A Sermon to White America – My prayer

I want to share my prayer that somehow I can get White Americans to listen to the truth from an African-American, about what it feels like to grow up as an African-American.  It flies in the face of words I’ve heard from otherwise very respectful and intelligent people I have known, who spoke about “reverse discrimination” and “discrimination against whites.” The problem is not to attack and insult those people but to suggest that one consider the fact that only an African-American can know what it is like to grow up as an African-American in the US.

Just before I turned 2 years old, Rev. Martin Luther King Jr. was killed, for fighting to end racism in America. For decades African-Americans were victims of terrorism. It went far beyond civil rights being denied. The fact was that they were being murdered and could not get justice in a courtroom.  It is infinitely clear that one should expect that this cultural legacy could not be magically fixed and reversed in a 50 year period.  To this day, voting rights for African-Americans are still being attacked in many states…  there is also the issues related to educational opportunities, which then has an impact on jobs and careers opportunities. Sure there are examples of very successful African-Americans, but that cannot lead to a conclusion that all is well and all is remedied for each and every African-American.

Rational consideration would lead one to conclude that it would take several generations to reverse what came before now.  No one wants to consider the situation of “affirmative action” because (1) it appears to force companies to meet some quota of employment based on a need to reflect the diversity of the population – a situation in reality that only exists when there is proof of active discrimination and (2) it might have the negative impact of creating the impression that the African-American employees are not skilled enough to get a job on their own merits.

Photo of Tears We Cannot Stop A Sermon To White America

Dear Lord, my God:

“I need a miracle.  You know of my long-time hatred for discrimination and Racism.  Every Christian denomination seems to recognize Racism as Evil.  You showed me a book that seemed to speak to my soul.  As I listened to this audiobook, I felt like, as strange as it can seem, like I was wanting to be black.  I don’t mean literally or in the long run, just for that period when I listened.”

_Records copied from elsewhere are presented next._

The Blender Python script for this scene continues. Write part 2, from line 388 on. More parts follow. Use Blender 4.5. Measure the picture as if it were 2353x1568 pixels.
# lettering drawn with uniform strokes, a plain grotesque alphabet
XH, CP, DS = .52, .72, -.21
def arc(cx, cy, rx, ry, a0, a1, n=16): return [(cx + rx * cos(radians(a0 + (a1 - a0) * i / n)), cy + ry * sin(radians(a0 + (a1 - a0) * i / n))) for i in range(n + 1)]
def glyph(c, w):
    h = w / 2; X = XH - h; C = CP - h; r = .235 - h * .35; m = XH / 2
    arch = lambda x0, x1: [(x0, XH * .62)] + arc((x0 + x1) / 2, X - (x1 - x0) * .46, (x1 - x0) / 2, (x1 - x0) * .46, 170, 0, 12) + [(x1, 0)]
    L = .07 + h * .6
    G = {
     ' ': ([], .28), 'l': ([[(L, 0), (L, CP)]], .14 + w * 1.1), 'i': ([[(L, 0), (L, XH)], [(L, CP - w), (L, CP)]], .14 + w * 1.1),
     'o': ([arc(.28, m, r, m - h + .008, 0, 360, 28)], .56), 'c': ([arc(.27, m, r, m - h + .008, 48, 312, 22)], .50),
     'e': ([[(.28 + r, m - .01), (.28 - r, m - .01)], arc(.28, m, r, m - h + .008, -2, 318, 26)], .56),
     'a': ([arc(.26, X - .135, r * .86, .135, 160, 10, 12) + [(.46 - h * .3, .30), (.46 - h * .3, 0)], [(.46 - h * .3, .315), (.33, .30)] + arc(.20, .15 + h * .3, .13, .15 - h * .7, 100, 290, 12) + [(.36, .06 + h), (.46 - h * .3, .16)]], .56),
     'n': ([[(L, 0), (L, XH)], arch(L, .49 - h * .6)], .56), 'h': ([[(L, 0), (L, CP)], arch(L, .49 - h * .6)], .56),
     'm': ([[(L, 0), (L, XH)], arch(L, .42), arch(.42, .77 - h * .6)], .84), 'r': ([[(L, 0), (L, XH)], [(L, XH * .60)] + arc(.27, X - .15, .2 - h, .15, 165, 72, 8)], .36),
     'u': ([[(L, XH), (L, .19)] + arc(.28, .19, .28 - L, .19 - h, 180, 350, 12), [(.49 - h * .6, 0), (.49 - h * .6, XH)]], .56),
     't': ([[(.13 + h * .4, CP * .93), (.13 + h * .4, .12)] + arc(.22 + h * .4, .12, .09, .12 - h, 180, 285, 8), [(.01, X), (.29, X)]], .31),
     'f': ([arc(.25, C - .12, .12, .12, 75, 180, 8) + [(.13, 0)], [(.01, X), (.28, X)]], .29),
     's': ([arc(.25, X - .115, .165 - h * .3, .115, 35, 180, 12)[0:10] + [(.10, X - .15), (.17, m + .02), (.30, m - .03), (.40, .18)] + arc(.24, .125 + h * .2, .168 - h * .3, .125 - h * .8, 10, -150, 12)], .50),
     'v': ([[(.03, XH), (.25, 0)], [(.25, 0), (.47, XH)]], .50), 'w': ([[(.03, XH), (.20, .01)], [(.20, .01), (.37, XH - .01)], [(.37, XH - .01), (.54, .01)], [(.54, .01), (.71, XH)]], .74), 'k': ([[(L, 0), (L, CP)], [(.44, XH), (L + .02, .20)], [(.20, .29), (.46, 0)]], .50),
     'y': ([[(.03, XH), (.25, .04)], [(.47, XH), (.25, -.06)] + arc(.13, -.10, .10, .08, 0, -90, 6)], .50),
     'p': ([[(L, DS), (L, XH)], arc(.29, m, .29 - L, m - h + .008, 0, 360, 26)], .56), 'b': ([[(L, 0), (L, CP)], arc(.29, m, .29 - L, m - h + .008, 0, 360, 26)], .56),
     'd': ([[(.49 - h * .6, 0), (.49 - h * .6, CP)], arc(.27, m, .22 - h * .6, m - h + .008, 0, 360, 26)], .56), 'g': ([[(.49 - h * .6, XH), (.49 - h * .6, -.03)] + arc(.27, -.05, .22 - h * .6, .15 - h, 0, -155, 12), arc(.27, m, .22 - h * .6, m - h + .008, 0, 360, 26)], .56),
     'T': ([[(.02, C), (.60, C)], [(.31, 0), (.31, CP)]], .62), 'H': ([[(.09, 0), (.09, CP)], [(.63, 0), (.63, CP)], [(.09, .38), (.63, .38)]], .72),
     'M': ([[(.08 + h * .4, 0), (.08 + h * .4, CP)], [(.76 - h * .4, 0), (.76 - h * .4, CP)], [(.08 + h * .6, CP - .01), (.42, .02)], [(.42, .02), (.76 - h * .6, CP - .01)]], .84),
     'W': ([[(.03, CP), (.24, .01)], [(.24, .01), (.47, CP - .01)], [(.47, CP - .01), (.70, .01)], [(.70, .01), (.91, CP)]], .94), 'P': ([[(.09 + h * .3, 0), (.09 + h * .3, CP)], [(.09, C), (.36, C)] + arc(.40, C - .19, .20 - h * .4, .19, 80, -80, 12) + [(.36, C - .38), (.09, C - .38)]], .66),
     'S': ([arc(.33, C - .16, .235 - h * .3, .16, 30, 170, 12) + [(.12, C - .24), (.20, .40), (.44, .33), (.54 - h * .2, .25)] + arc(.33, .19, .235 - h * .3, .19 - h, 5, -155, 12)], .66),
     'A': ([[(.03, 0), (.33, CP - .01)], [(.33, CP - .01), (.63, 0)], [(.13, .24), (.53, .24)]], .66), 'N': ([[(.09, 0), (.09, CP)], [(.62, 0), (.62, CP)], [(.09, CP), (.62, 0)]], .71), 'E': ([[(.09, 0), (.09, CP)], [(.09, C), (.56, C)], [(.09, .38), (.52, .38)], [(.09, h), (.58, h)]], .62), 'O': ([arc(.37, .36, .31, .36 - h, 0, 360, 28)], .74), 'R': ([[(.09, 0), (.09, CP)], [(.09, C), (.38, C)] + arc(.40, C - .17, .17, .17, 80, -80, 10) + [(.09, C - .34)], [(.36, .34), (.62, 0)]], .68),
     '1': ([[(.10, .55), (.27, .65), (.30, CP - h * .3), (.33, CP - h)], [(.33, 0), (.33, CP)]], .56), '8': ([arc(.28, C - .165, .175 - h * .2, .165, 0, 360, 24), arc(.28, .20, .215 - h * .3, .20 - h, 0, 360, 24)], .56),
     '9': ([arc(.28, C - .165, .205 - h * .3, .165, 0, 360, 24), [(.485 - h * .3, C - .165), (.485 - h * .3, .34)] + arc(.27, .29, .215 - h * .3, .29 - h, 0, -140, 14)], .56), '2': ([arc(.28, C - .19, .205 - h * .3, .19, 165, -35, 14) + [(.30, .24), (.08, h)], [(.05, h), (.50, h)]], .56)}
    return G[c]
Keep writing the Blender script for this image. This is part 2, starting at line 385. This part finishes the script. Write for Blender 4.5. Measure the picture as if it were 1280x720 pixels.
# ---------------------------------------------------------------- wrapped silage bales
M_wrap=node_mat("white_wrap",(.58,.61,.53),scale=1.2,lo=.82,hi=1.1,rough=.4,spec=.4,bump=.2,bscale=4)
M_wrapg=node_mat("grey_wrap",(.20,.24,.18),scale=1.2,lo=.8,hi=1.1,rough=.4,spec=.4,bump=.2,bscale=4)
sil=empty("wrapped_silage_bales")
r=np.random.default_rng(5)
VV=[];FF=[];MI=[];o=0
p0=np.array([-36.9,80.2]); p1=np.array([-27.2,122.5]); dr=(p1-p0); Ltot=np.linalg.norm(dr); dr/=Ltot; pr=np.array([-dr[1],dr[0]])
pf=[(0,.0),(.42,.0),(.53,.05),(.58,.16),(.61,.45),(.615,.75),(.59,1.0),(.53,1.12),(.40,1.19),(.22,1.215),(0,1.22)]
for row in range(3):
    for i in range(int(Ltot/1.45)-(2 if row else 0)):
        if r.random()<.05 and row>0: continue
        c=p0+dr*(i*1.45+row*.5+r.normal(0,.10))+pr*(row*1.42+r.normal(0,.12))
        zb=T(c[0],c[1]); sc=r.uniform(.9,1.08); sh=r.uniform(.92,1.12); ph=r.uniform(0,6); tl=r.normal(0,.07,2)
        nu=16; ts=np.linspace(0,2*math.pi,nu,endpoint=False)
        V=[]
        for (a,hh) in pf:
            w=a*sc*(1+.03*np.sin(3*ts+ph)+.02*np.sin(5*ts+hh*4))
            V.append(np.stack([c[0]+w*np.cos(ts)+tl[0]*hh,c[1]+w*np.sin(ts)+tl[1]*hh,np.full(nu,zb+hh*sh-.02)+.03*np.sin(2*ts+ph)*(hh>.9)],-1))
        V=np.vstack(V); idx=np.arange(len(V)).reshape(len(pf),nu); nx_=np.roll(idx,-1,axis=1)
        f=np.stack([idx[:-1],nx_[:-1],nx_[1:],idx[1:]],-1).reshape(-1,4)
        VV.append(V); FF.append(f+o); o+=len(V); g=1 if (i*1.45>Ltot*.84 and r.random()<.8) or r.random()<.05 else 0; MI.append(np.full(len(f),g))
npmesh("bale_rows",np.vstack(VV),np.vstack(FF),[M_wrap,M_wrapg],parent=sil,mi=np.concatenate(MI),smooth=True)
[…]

“In Tyson’s book, in his words, I didn’t feel like I could relate to the “Whites” with whom he needed to speak.  I do know that I will never fully know what it is like to grow up even today as an African-American.  I have never known the fear of being stopped in a car by a police officer…  a police officer who might jump to conclusions that I represented a threat just based on the color of my skin, the curl of my hair, or other features.”

“I know all about white privilege, whether it is in the courts, or education, or voting.  I know that some Democrats if they were in the majority, would gerrymander districts to get black districts to have more influence without fully appreciating or getting to know the experience of being African-American and what their needs are.  I say some Democrats because it would be illogical to claim knowledge of a whole class of people.”

“So, I know that in Tyson’s book, he says he will make what American’s squirm.  It wasn’t because of a claim that ‘I never enslaved anyone…  or personally harmed a black person.’  I know my ancestors did do this.  I know our great nation has that as our original sin.  I didn’t squirm because somewhere at the core of my being, I shared the same feelings he had against ‘White America.'”

“His words echoed my own thoughts.  I had often wondered where the evil notion of racism first entered the minds of humans.  I felt the effects of racism and discrimination are blatantly still a factor in the lives of African-Americans and other Americans.  I desperately wanted white Americans to actually hear the point of view of African-Americans.  Intuitively, I knew it was different than even a compassionate white person could know.  Only an African-American can know the experience of growing up African-American.”

“So, God, please inspire the hearts of White Americans to listen to this book.  I know that all things are possible with you.  I’ll get copies of the book on audio and then leave it in your hands.”